Die Frage, die man mir zu dem Bild, aus dem ein Ausschnitt über dem Artikel zu finden ist, einige Male gestellt hat, war: „Hast Du die beiden Schnecken aufeinander gesetzt?“ Die Antwort ist: „Nein, ich fand die Szene wirklich so vor“, aber ich lese aus der Frage, genau wie aus den Diskussionen über Streetfotos und den schier endlosen Streitereien über Bildbearbeitung, dass ich nicht der Einzige bin, der die Unterscheidung in diese beiden Kriterien vornimmt, dass viele Menschen Fotografie ebenfalls unbewusst so einzuordnen scheinen.
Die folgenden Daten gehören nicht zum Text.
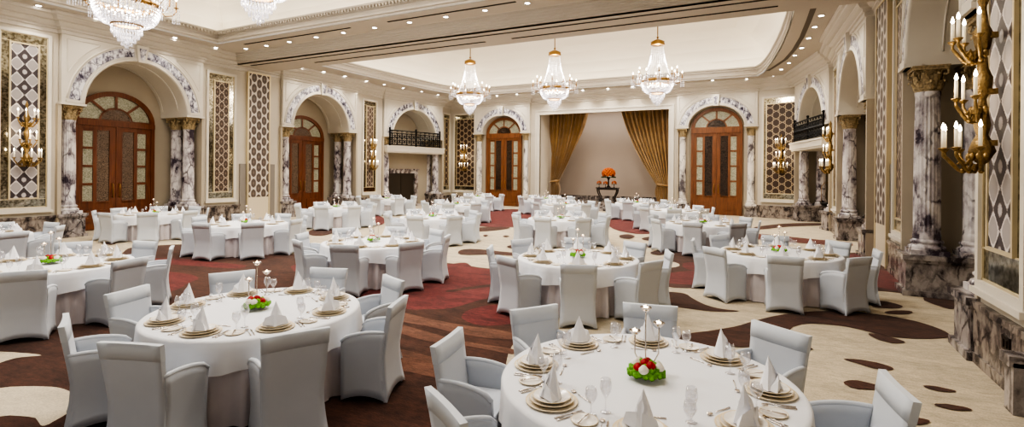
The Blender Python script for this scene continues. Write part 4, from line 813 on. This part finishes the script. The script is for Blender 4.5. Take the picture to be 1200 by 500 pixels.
bouquet(-8.6,30.2,1.31,.42,.62,60,'big orange flower ball on a tall black stand, centre of console table')
bouquet(-9.12,30.0,1.31,.15,.2,22,'small orange bouquet at the left end of the console table')
bouquet(-8.72,29.97,1.31,.15,.18,22,'small orange bouquet beside the tall stand on the console table')
bouquet(-8.2,30.0,1.31,.16,.2,22,'small orange bouquet at the right end of the console table')

# ================================================================ CHANDELIERS
def chandelier_proto():
    E=empty('chandelier',cat='chandelier')
    # local z=0 at the big ring; bowl below, crown above
    m=MB(); m.tube([(0,0,1.5),(0,0,3.15)],.022,8); m.ball((0,0,1.85),.05); m.ball((0,0,2.5),.04); m.lathe([(.02,3.0),(.14,3.06),(.16,3.12),(.16,3.15)],16); obj('rod',m,M['brass'],E)
    m=MB(); m.lathe([(.05,1.5),(.27,1.52),(.30,1.56),(.27,1.62),(.29,1.66),(.18,1.72),(.05,1.78)],24); obj('crown',m,M['brass'],E)
    m=MB(); m.lathe([(.60,-.05),(.66,-.06),(.68,0),(.66,.06),(.60,.05),(.60,-.05)],40)
    for i in range(24): t=2*PI*i/24; m.ball((.685*cos(t),.685*sin(t),0),.028,6,4)
    obj('bowl_ring',m,M['brass'],E)
    m=MB(); m.lathe([(.27,-.50),(.315,-.51),(.33,-.47),(.315,-.43),(.27,-.44),(.27,-.5)],32); obj('collar_ring',m,M['brass'],E)
    m=MB(); n=28
    for i in range(n):
        t=2*PI*i/n
        for k in range(17):
            q=k/16; r=.25+.38*q**1.9; z=1.5-1.46*q; m.bead((r*cos(t),r*sin(t),z),.011+.007*q,.048,n=4,tw=t)
    obj('upper_strands',m,M['crystal_lo'],E)
    m=MB(); n=56
    for i in range(n):
        t=2*PI*i/n
        for k in range(9):
            q=(k+.5)/9; a=q*PI/2; r=.31+.35*cos(a)**.75; z=-.05-.42*sin(a)**1.15; m.bead((r*cos(t),r*sin(t),z),.026,.04,n=4,tw=t)
    obj('crystal_bowl',m,M['crystal'],E)
    m=MB()
    for (r,z0,ln,n) in ((.30,-.54,.16,30),(.24,-.64,.16,26),(.17,-.75,.14,20),(.1,-.84,.12,12),(.03,-.9,.12,4)):
        for i in range(n):
            t=2*PI*i/n; m.bead((r*cos(t),r*sin(t),z0),.02,ln*.4,n=4,tw=t); m.bead((r*cos(t),r*sin(t),z0-.1),.016,ln*.4,n=4,tw=t)
    obj('lower_tier',m,M['crystal'],E)
    m=MB()
    for i in range(40):
        t=2*PI*i/40; rr=.2+.3*((i*7)%10)/10; m.ball((rr*cos(t),rr*sin(t),-.12-.1*((i*3)%4)/4),.02,5,4)
    obj('inner_bulbs',m,M['bulb'],E)
    for i in range(12):
        t=2*PI*(i+.5)/12; R=1.0 if i%2==0 else .86; zz=.2 if i%2==0 else .34
        d=(cos(t),sin(t)); P=lambda r,z:(d[0]*r,d[1]*r,z)
        a=MB(); a.tube([P(.66,.0),P(.76,-.10),P(R-.08,-.06),P(R,.06),P(R,zz-.05)],.016,6)
        a.lathe([(.01,0),(.055,.02),(.06,.03),(.02,.04)],10,c=P(R,zz-.07))
        a.tube([P(R,zz-.04),P(R,zz+.12)],.016,6)
        ar=obj('arm',a,M['brass'],E)
        c=MB()
        for k in range(8):
            u=2*PI*k/8
            for q in range(5): c.bead((d[0]*R+.075*cos(u),d[1]*R+.075*sin(u),zz-.12-.075*q),.013,.034,n=4)
        obj('drops',c,M['crystal_lo'],ar)
        b=MB(); b.lathe([(.006,0),(.022,.03),(.018,.06),(.003,.1)],8,c=P(R,zz+.12)); obj('bulb',b,M['bulb'],ar)
    return E
CH=Proto(chandelier_proto())
for x,y,lab in ((-13.4,22,'left one of the three crystal chandeliers beyond the ceiling beam'),(-8.85,22,'middle one of the three crystal chandeliers beyond the ceiling beam'),(-4.2,22,'right one of the three crystal chandeliers beyond the ceiling beam'),
    (-13.5,6.7,'large crystal chandelier cut off at the top left corner'),(-8.9,6.7,'crystal chandelier of which only the lowest drops hang into view')):
    CH.put((x,y,6.05),0,lab,'crystal chandeliers')
    for dz,pw in ((-.25,130),(.9,160)):
        ld=bpy.data.lights.new('chandelier_lamp','POINT'); ld.energy=pw; ld.color=(1,.91,.78); ld.shadow_soft_size=.3
        lo=bpy.data.objects.new('chandelier_lamp',ld); col.objects.link(lo); lo.location=(x,y,6.05+dz)

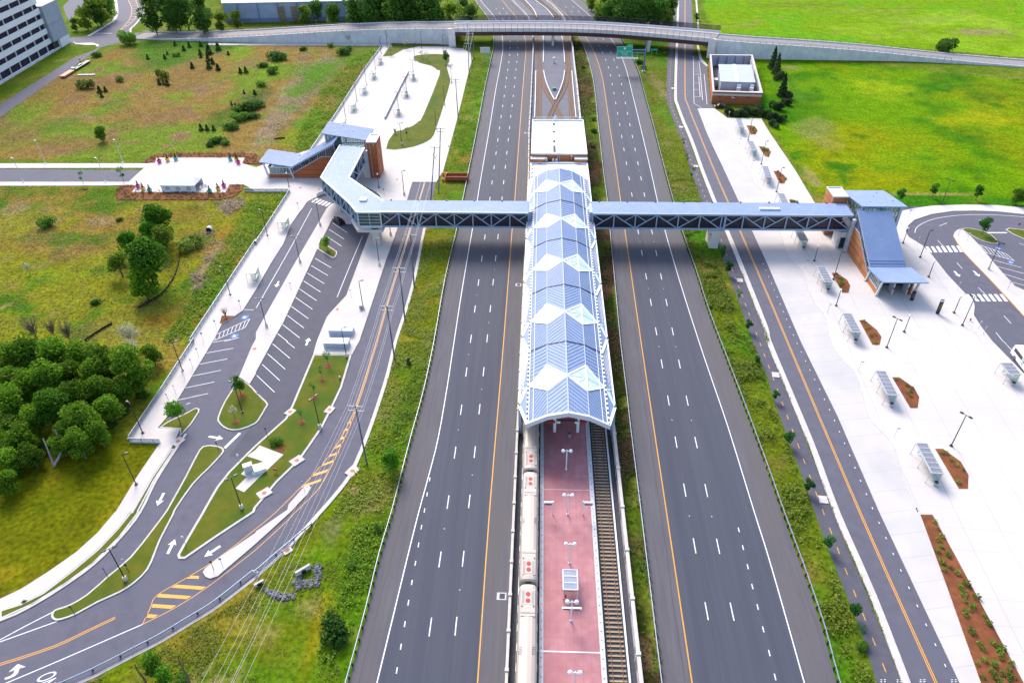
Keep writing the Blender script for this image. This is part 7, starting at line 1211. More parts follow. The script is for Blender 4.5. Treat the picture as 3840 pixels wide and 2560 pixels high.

Gerade diese unausgesprochenen Gesetze zu brechen und darüber nachzudenken, was man eigentlich gerade tut, wie man als Fotograf mit seinem Bild umgeht und ob das auch auf eine andere Weise möglich wäre, erscheint mir sehr wichtig, denn an genau diesen Übergangsstellen verhindern unausgesprochene, aber verinnerlichte Dogmen oft innovative Ideen, wie man in den seitenlangen und niemals zielführenden Diskussionen in Fotoforen beobachten kann:

Viele lehnen reflexhaft das ab, was nicht in den Bereich fällt, in dem sie selbst aktiv sind. Der Naturdokumentar kann mit Fotomanipulationen nichts anfangen, der Kunst-Fotograf mit absichtlich verwackelten Schwarzweißbildern aus der Lomo lächelt über die detailversessene Präzision technischer Sportfotos, aber selten denken die beiden Gruppen darüber nach, was sie voneinander lernen und übernehmen könnten, wenn sie die gegenseitigen Herangehensweisen schätzen und verstehen würden. An den Stellen, an denen man in der Lage ist, sich von hergebrachten Schubladen zu lösen und Dinge anders zu denken, lauert irgendwo das Neue.